I think Richard III was the first Shakespeare I ever saw. It was Sir Laurence Olivier’s movie version, which our third form class trouped to see at the local flea-pit. I can’t remember much of it except the impression of a strange, lurid colour. Maybe that was the language, refracted. Fifty years later I had a play on about the repellent but oddly piteous Robert Muldoon (“Life is ugly, short and brutal—like me”) which commenced with Muldoon in his lily garden bent over his blooms and Sir Larry providing a voice-over building in intensity:

“… I, that am not shaped for sportive tricks,
Nor made to court an amorous looking-glass;
I, that am rudely stamp’d, and want love’s majesty
To strut before a wanton ambling nymph;
I, that am  etc etc …
… And therefore, since I cannot prove a lover,
To entertain these fair well-spoken days,
I am determined to prove a villain
And hate the idle pleasures of these days…”

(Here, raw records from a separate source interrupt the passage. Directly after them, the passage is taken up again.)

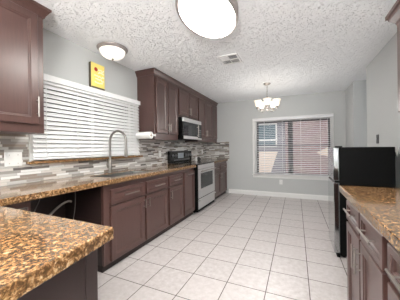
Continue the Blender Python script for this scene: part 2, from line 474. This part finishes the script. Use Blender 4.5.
# --- wall cabinets, left wall
CF, DF = -1.982, -1.956                                   # carcass front, door front
t = thing('wall_cabinet', 'nearest dark brown wall cabinet, at the photo\'s upper left beside the blind', 'cabinet', (-2.14, .66, 1.36), 'dark brown wall cabinets')
MB().box(XL, CF, .2, 1.142, 1.36, 2.40).build('carcass', 'espresso', t, bevel=.002)
front(t, 'door', DF, .635, 1.092, 1.432, 2.346, 1, .054, ((1.072, 1.49), (1.072, 1.655)))
front(t, 'door', DF, .235, .629, 1.432, 2.346, 1, .054)
t = thing('wall_cabinet', 'tall two-door dark brown wall cabinet between the blind and the microwave', 'cabinet', (-2.14, 3.08, 1.36), 'dark brown wall cabinets')
MB().box(XL, CF, 2.72, 3.438, 1.36, 2.40).build('carcass', 'espresso', t, bevel=.002)
front(t, 'door', DF, 2.755, 3.075, 1.458, 2.325, 1, .055, ((3.052, 1.49), (3.052, 1.63)))
front(t, 'door', DF, 3.092, 3.418, 1.458, 2.325, 1, .055, ((3.115, 1.49), (3.115, 1.63)))
t = thing('wall_cabinet', 'short two-door dark brown wall cabinet directly above the microwave', 'cabinet', (-2.14, 3.87, 1.80), 'dark brown wall cabinets')
MB().box(XL, CF, 3.442, 4.302, 1.80, 2.40).build('carcass', 'espresso', t, bevel=.002)
front(t, 'door', DF, 3.46, 3.862, 1.84, 2.325, 1, .055, ((3.835, 1.87), (3.835, 2.02)))
front(t, 'door', DF, 3.876, 4.285, 1.84, 2.325, 1, .055, ((3.903, 1.87), (3.903, 2.02)))
t = thing('wall_cabinet', 'tall dark brown wall cabinet at the far end past the microwave', 'cabinet', (-2.14, 4.93, 1.36), 'dark brown wall cabinets')
MB().box(XL, CF, 4.306, YD - .009, 1.36, 2.40).build('carcass', 'espresso', t, bevel=.002)
front(t, 'door', DF, 4.33, 4.735, 1.458, 2.325, 1, .055, ((4.71, 1.49), (4.71, 1.63)))
front(t, 'door', DF, 4.75, 5.2, 1.458, 2.325, 1, .055, ((4.775, 1.49), (4.775, 1.63)))
front(t, 'door', DF, 5.215, 5.54, 1.458, 2.325, 1, .055)
cp = [(0, 2.352), (.008, 2.352), (.014, 2.372), (.03, 2.40), (.036, 2.412), (.044, 2.416), (.044, 2.436), (0, 2.436)]
tag(MB().sweep([(CF, .2), (CF, 1.144), (XL, 1.144)][::-1], [(-a - .0005, z) for a, z in cp]).build('crown_molding', 'espresso'),
    'dark brown crown molding on top of the nearest wall cabinet', 'molding', 'crown moldings')
tag(MB().sweep([(XL, 2.718), (CF, 2.718), (CF, YD - .009)][::-1], [(-a - .0005, z) for a, z in cp]).build('crown_molding', 'espresso'),
    'long dark brown crown molding above the microwave run of wall cabinets', 'molding', 'crown moldings')

# --- wall cabinet, right wall
t = thing('wall_cabinet', 'dark brown wall cabinet cut off at the photo\'s upper right edge', 'cabinet', (.8, 1.45, 1.41), 'dark brown wall cabinets')
MB().box(.646, XR - .003, .6, 1.87, 1.41, 2.06).build('carcass', 'espresso', t, bevel=.002)
front(t, 'door', .62, 1.24, 1.85, 1.44, 2.024, -1, .055, ((1.27, 1.48), (1.27, 1.62)))
front(t, 'door', .62, .62, 1.225, 1.44, 2.024, -1, .055, ((1.195, 1.48), (1.195, 1.62)))
cq = [(0, 2.03), (.01, 2.03), (.02, 2.055), (.045, 2.085), (.05, 2.10), (.06, 2.105), (.06, 2.13), (0, 2.13)]
tag(MB().sweep([(.646, .6), (.646, 1.871), (XR - .003, 1.871)], [(-a - .0005, z) for a, z in cq]).build('crown_molding', 'espresso'),
    'dark brown crown molding on the wall cabinet at the right edge', 'molding', 'crown moldings')

# --- base cabinets, left run
BC, BD = -1.726, -1.70
def carcass(t, y0, y1, x0=XL + .003, xf=BC, toe=-1.752, name='carcass', z0=.066, hollow=False):
    if hollow:                                            # open-topped box, so the sink can hang inside
        m = MB().box(x0, xf, y0, y0 + .018, z0, .866); m.box(x0, xf, y1 - .018, y1, z0, .866)
        m.box(x0, xf, y0 + .018, y1 - .018, z0, z0 + .018); m.box(xf - .02, xf, y0 + .018, y1 - .018, z0 + .018, .866)
        m.build(name, 'espresso', t)
    else: MB().box(x0, xf, y0, y1, z0, .866).build(name, 'espresso', t, bevel=.002)
    MB().box(x0, toe, y0, y1, 0, z0).build('toe_kick', 'toe_black', t)
t = thing('base_cabinet', 'wide dark brown sink cabinet beside the open dishwasher gap', 'cabinet', (-2.0, 2.09, 0), 'dark brown base cabinets')
carcass(t, 1.53, 2.662, hollow=True)
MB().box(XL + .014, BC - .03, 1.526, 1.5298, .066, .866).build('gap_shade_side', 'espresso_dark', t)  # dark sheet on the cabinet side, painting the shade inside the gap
front(t, 'drawer_front', BD, 1.6, 2.115, .655, .805, 1, .032, ((1.76, .728), (1.99, .728)))
front(t, 'drawer_front', BD, 2.165, 2.648, .655, .805, 1, .032, ((2.3, .728), (2.53, .728)))
front(t, 'door', BD, 1.6, 2.13, .085, .636, 1, .055, ((2.105, .50), (2.105, .61)))
front(t, 'door', BD, 2.155, 2.648, .085, .636, 1, .055, ((2.185, .50), (2.185, .61)))
t = thing('base_cabinet', 'dark brown base cabinet of one drawer above one door, right of the sink cabinet', 'cabinet', (-2.0, 2.9, 0), 'dark brown base cabinets')
carcass(t, 2.664, 3.128)
front(t, 'drawer_front', BD, 2.69, 3.108, .655, .805, 1, .032, ((2.79, .73), (3.01, .73)))
front(t, 'door', BD, 2.69, 3.108, .085, .636, 1, .055, ((2.72, .47), (2.72, .60)))
t = thing('base_cabinet', 'tall single-door dark brown base cabinet directly left of the range', 'cabinet', (-2.0, 3.34, 0), 'dark brown base cabinets')
carcass(t, 3.13, 3.565)
front(t, 'door', BD, 3.15, 3.55, .085, .805, 1, .055, ((3.24, .765), (3.46, .765)))
t = thing('base_cabinet', 'dark brown base cabinet between the range and the far wall', 'cabinet', (-2.0, 5.02, 0), 'dark brown base cabinets')
carcass(t, 4.49, YD - .001)
for a, b, hy in ((4.51, 5.02, 4.98), (5.035, 5.545, 5.075)):
    front(t, 'drawer_front', BD, a, b, .655, .805, 1, .032, ((a + .15, .73), (b - .15, .73)))
    front(t, 'door', BD, a, b, .085, .636, 1, .055, ((hy, .47), (hy, .60)))
t = thing('base_cabinet', 'dark brown corner cabinet between the peninsula and the dishwasher gap', 'cabinet', (-2.0, .74, 0), 'dark brown base cabinets')
carcass(t, .60, .9)
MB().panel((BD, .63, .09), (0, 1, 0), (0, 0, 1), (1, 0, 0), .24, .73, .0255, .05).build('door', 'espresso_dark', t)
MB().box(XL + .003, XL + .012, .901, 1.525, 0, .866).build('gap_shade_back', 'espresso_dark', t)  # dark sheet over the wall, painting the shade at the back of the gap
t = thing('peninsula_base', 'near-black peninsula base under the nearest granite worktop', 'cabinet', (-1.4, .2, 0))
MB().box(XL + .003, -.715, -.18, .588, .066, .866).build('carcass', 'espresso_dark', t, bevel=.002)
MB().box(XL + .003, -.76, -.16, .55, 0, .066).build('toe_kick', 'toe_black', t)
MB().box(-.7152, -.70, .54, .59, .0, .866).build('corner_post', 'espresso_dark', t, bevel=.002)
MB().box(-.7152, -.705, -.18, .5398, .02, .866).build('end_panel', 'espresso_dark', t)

# --- base cabinets, right run
RC, RD = .351, .325
t = thing('base_cabinet', 'dark brown two-drawer two-door base cabinet on the right, nearest the fridge', 'cabinet', (.67, 1.48, 0), 'dark brown base cabinets')
MB().box(RC, XR - .003, 1.113, 1.855, .066, .866).build('carcass', 'espresso', t, bevel=.002)
MB().box(RC + .06, XR - .003, 1.113, 1.855, 0, .066).build('toe_kick', 'toe_black', t)
front(t, 'drawer', RD, 1.5, 1.845, .70, .835, -1, .03, ((1.565, .79), (1.745, .79)))
front(t, 'drawer', RD, 1.13, 1.487, .69, .84, -1, .03, ((1.19, .78), (1.40, .78)))
front(t, 'door', RD, 1.5, 1.845, .085, .68, -1, .05, ((1.525, .5), (1.525, .64)))
front(t, 'door', RD, 1.13, 1.487, .085, .68, -1, .05, ((1.46, .5), (1.46, .64)))
t = thing('base_cabinet', 'dark brown base cabinet at the lower right corner of the photo', 'cabinet', (.67, .8, 0), 'dark brown base cabinets')
MB().box(RC, XR - .003, .35, 1.111, .066, .866).build('carcass', 'espresso', t, bevel=.002)
MB().box(RC + .06, XR - .003, .35, 1.111, 0, .066).build('toe_kick', 'toe_black', t)
front(t, 'drawer', RD, .66, 1.085, .70, .835, -1, .03, ((.73, .77), (.985, .77)))
front(t, 'door', RD, .66, 1.085, .085, .68, -1, .05, ((.69, .5), (.69, .64)))
front(t, 'drawer', RD, .37, .645, .70, .835, -1, .03)
front(t, 'door', RD, .37, .645, .085, .68, -1, .05)

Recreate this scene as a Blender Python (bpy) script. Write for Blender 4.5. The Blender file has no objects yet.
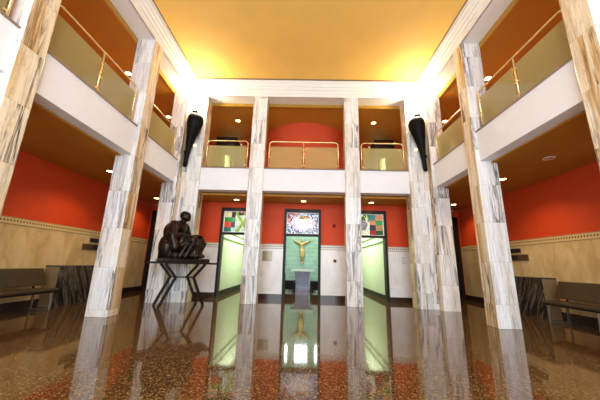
import bpy, bmesh, math, random
from mathutils import Vector, Matrix
SC = bpy.context.scene
COL = SC.collection
random.seed(7)

# ------------------------------------------------------------------ camera
F, PITCH, ROLL, YAW = 272.97, 0.2339, 0.0255, 0.0170
cam = bpy.data.cameras.new('camera'); cam.sensor_width = 36; cam.lens = F * 36 / 600; cam.clip_start = .02
co = bpy.data.objects.new('camera', cam); COL.objects.link(co)
fwd = Vector((-math.sin(YAW) * math.cos(PITCH), math.cos(YAW) * math.cos(PITCH), math.sin(PITCH)))
rt = Vector((math.cos(YAW), math.sin(YAW), 0)); up = rt.cross(fwd)
r2 = rt * math.cos(ROLL) + up * math.sin(ROLL); u2 = up * math.cos(ROLL) - rt * math.sin(ROLL)
co.matrix_world = Matrix(((r2.x, u2.x, -fwd.x, .0253), (r2.y, u2.y, -fwd.y, 0), (r2.z, u2.z, -fwd.z, 1.0), (0, 0, 0, 1)))
SC.camera = co

# ------------------------------------------------------------------ world, daylight, exposure
SC.view_settings.view_transform = 'Standard'; SC.view_settings.look = 'None'
SC.view_settings.gamma = 1; SC.view_settings.use_curve_mapping = False
SC.view_settings.exposure = 0.25
w = bpy.data.worlds.new('daylight'); SC.world = w; w.use_nodes = True
w.node_tree.nodes['Background'].inputs[0].default_value = (.80, .88, 1, 1)
w.node_tree.nodes['Background'].inputs[1].default_value = .45

def area(name, loc, size, power, color, target=None, rot=None):
    l = bpy.data.lights.new(name, 'AREA'); l.shape = 'RECTANGLE'; l.size, l.size_y = size; l.energy = power; l.color = color
    o = bpy.data.objects.new(name, l); COL.objects.link(o); o.location = loc
    if target is not None: o.rotation_euler = (Vector(target) - Vector(loc)).to_track_quat('-Z', 'Y').to_euler()
    return o
area('entrance_daylight', (0, -2.6, 2.9), (6.0, 5.2), 700, (.80, .90, 1), (0, 8, 2.6))
area('corridor_light', (-2.05, 10.6, 2.72), (.7, 2.6), 50, (.93, 1, .88), (-2.05, 10.6, 0))
area('corridor_light', (2.05, 10.6, 2.72), (.7, 2.6), 50, (.93, 1, .88), (2.05, 10.6, 0))
area('chapel_light', (0, 11.2, 3.5), (1.6, 2.4), 95, (.98, 1, .98), (0, 11.4, 0))

# ------------------------------------------------------------------ dimensions
PX, PW, PD = 3.46, .41, .32          # side pillars: inner face, width, depth
ZT = 5.94                            # pillar top
YB = 7.31                            # front face of the back pillars
WX, WY = 5.65, 8.6                   # outer walls
Y0 = -2.5                            # front end of the hall

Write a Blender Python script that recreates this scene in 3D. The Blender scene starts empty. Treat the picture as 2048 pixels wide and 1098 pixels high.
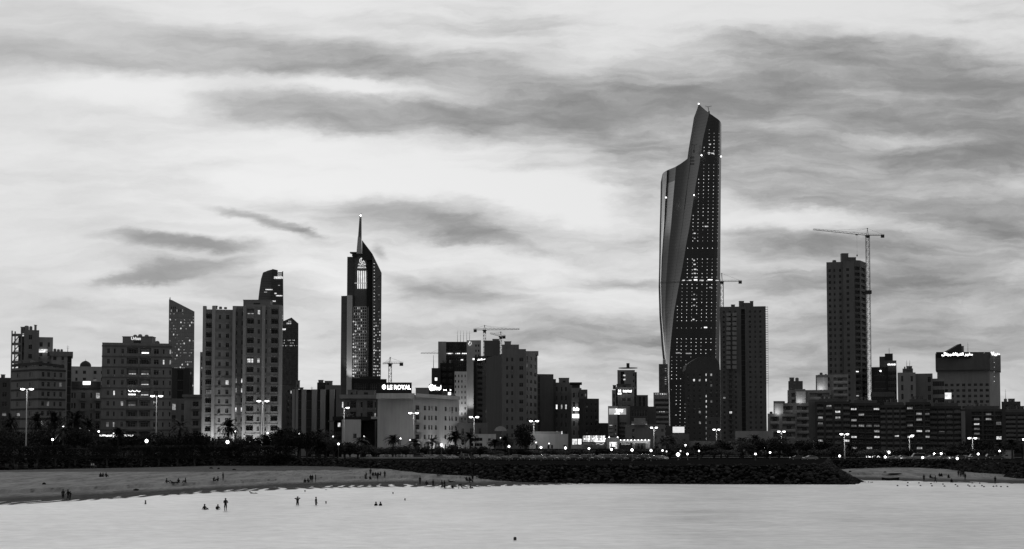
import bpy, math, random
from mathutils import Vector, Matrix, noise as mnoise
rnd = random.Random(7)
R = math.radians
SC = bpy.context.scene
COL = SC.collection

# ------------------------------------------------------------------ camera
F, CX, CY, HOR = 2900.0, 1024.0, 731.0, 888.0   # rising-front lens: principal point below the frame centre
TH = math.atan((HOR - CY) / F)
CH = 9.0
cam = bpy.data.cameras.new('camera'); camo = bpy.data.objects.new('camera', cam); COL.objects.link(camo)
cam.sensor_width = 36; cam.lens = F / 2048 * 36; cam.shift_y = (731.0 - 549.0) / 2048; cam.clip_start = 0.5; cam.clip_end = 60000
camo.location = (0, 0, CH); camo.rotation_euler = (math.pi / 2 + TH, 0, 0)
SC.camera = camo
SC.view_settings.view_transform = 'Standard'; SC.view_settings.look = 'None'
SC.view_settings.exposure = 0; SC.view_settings.gamma = 1

def P(u, v, Y):
    a, b = (u - CX) / F, (CY - v) / F
    den = math.cos(TH) - b * math.sin(TH)
    return Vector((a / den * Y, Y, CH + (math.sin(TH) + b * math.cos(TH)) / den * Y))
def G(u, v, z=0.0):
    d = P(u, v, 1.0) - Vector((0, 0, CH)); t = (z - CH) / d.z
    return Vector((d.x * t, t, z))
def ZV(v, Y): return P(0, v, Y).z

# ------------------------------------------------------------------ world: dusk sky with streaky cloud
W = bpy.data.worlds.new('World'); SC.world = W; W.use_nodes = True
nt = W.node_tree; nt.nodes.clear()
def N(t, **k):
    n = nt.nodes.new(t)
    for a, b in k.items(): setattr(n, a, b)
    return n
def L(a, b): nt.links.new(a, b)
def Mt(op, a, b=None, c=None, clamp=False):
    n = N('ShaderNodeMath', operation=op); n.use_clamp = clamp
    for i, x in enumerate((a, b, c)):
        if x is None: continue
        if isinstance(x, (int, float)): n.inputs[i].default_value = x
        else: L(x, n.inputs[i])
    return n.outputs[0]
tc = N('ShaderNodeTexCoord')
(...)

The truth is the Richard III Society was lucky to have their man picked out for a hatchet job by Shakespeare. Who cares about the bones of any other Plantagenet or House of Lancaster or House of York? Richard’s century, the fifteenth, was beset with embittered noble thugs returning from defeat in France with bands of unemployable soldiers all looking for war. They found it amongst themselves, turning on each other in a series of gangland faction-fights. And no bad thing: the mass of the people were largely unaffected and the way was cleared for the emergence of a useful merchant class. Of course this also cleared the way for a Tudor despotism that would last through to Elizabeth and oversee a vast transfer of wealth from the labouring classes to merchants and landowners. Richard’s only importance historically is as a marker: the end of the Middle Ages and the dawn of capitalism, the move from shearing wool to the manufacture of cloth. But in our literature he is a figure arousing wonder and pity; “modern man in search of a soul,” Jung said. During the rest of February I thought about the bones of Richard III, thought about them for a radio play.  Had the bones lying under that carpark and arguing with The Ghost of Laurence Oliver while above them an archaeological dig arrives with a concrete saw and careful trowels. Of course, if you’ve got a carpark, you really want someone parking their car there, and if they’re parking their car there, you’d want it towed away at some stage so they could turn up in a panic and holler out, “My car! My car! My kingdom for a car!” And, well, there’s your play. Bingo.